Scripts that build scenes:
· · · ·

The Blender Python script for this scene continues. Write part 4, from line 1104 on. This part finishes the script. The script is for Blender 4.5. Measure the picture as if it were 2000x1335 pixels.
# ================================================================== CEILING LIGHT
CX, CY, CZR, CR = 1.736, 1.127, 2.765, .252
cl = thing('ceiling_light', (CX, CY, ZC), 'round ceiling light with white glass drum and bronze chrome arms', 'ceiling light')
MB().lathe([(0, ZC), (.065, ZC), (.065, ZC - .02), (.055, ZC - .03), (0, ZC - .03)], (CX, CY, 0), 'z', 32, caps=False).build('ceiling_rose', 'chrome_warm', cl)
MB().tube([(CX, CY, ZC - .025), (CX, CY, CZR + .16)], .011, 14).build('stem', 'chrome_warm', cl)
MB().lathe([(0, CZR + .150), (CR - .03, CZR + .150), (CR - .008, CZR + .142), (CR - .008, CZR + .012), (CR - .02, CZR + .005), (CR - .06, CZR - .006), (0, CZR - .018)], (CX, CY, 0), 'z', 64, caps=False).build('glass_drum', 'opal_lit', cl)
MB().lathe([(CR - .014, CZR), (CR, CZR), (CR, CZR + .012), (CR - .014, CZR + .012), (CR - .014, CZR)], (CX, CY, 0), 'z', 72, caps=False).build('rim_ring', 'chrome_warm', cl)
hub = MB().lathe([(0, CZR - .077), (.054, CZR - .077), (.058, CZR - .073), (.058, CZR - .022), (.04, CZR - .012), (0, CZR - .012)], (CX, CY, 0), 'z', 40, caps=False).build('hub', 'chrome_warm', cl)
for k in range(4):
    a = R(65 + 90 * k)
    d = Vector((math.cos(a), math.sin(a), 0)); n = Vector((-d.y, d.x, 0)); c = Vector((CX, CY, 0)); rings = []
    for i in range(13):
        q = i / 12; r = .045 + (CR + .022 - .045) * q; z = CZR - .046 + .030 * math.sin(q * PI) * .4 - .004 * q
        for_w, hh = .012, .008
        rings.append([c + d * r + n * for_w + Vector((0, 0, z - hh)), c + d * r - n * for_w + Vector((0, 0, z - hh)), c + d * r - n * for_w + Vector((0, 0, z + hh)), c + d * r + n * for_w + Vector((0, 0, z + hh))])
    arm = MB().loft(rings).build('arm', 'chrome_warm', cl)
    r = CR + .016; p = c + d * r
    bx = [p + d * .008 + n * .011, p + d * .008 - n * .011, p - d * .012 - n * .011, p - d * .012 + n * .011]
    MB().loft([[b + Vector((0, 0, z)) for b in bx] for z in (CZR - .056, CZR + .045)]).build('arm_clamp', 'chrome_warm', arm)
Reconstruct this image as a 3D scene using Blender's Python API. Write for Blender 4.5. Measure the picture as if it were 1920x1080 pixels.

· · · ·

**Objective:**
Return each entry from the material above exactly as it appears.

**Response for this exercise:**
The Blender Python script for this scene continues. Write part 4, from line 1104 on. This part finishes the script. The script is for Blender 4.5. Measure the picture as if it were 2000x1335 pixels.
# ================================================================== CEILING LIGHT
CX, CY, CZR, CR = 1.736, 1.127, 2.765, .252
cl = thing('ceiling_light', (CX, CY, ZC), 'round ceiling light with white glass drum and bronze chrome arms', 'ceiling light')
MB().lathe([(0, ZC), (.065, ZC), (.065, ZC - .02), (.055, ZC - .03), (0, ZC - .03)], (CX, CY, 0), 'z', 32, caps=False).build('ceiling_rose', 'chrome_warm', cl)
MB().tube([(CX, CY, ZC - .025), (CX, CY, CZR + .16)], .011, 14).build('stem', 'chrome_warm', cl)
MB().lathe([(0, CZR + .150), (CR - .03, CZR + .150), (CR - .008, CZR + .142), (CR - .008, CZR + .012), (CR - .02, CZR + .005), (CR - .06, CZR - .006), (0, CZR - .018)], (CX, CY, 0), 'z', 64, caps=False).build('glass_drum', 'opal_lit', cl)
MB().lathe([(CR - .014, CZR), (CR, CZR), (CR, CZR + .012), (CR - .014, CZR + .012), (CR - .014, CZR)], (CX, CY, 0), 'z', 72, caps=False).build('rim_ring', 'chrome_warm', cl)
hub = MB().lathe([(0, CZR - .077), (.054, CZR - .077), (.058, CZR - .073), (.058, CZR - .022), (.04, CZR - .012), (0, CZR - .012)], (CX, CY, 0), 'z', 40, caps=False).build('hub', 'chrome_warm', cl)
for k in range(4):
    a = R(65 + 90 * k)
    d = Vector((math.cos(a), math.sin(a), 0)); n = Vector((-d.y, d.x, 0)); c = Vector((CX, CY, 0)); rings = []
    for i in range(13):
        q = i / 12; r = .045 + (CR + .022 - .045) * q; z = CZR - .046 + .030 * math.sin(q * PI) * .4 - .004 * q
        for_w, hh = .012, .008
        rings.append([c + d * r + n * for_w + Vector((0, 0, z - hh)), c + d * r - n * for_w + Vector((0, 0, z - hh)), c + d * r - n * for_w + Vector((0, 0, z + hh)), c + d * r + n * for_w + Vector((0, 0, z + hh))])
    arm = MB().loft(rings).build('arm', 'chrome_warm', cl)
    r = CR + .016; p = c + d * r
    bx = [p + d * .008 + n * .011, p + d * .008 - n * .011, p - d * .012 - n * .011, p - d * .012 + n * .011]
    MB().loft([[b + Vector((0, 0, z)) for b in bx] for z in (CZR - .056, CZR + .045)]).build('arm_clamp', 'chrome_warm', arm)
Reconstruct this image as a 3D scene using Blender's Python API. Write for Blender 4.5. Measure the picture as if it were 1920x1080 pixels.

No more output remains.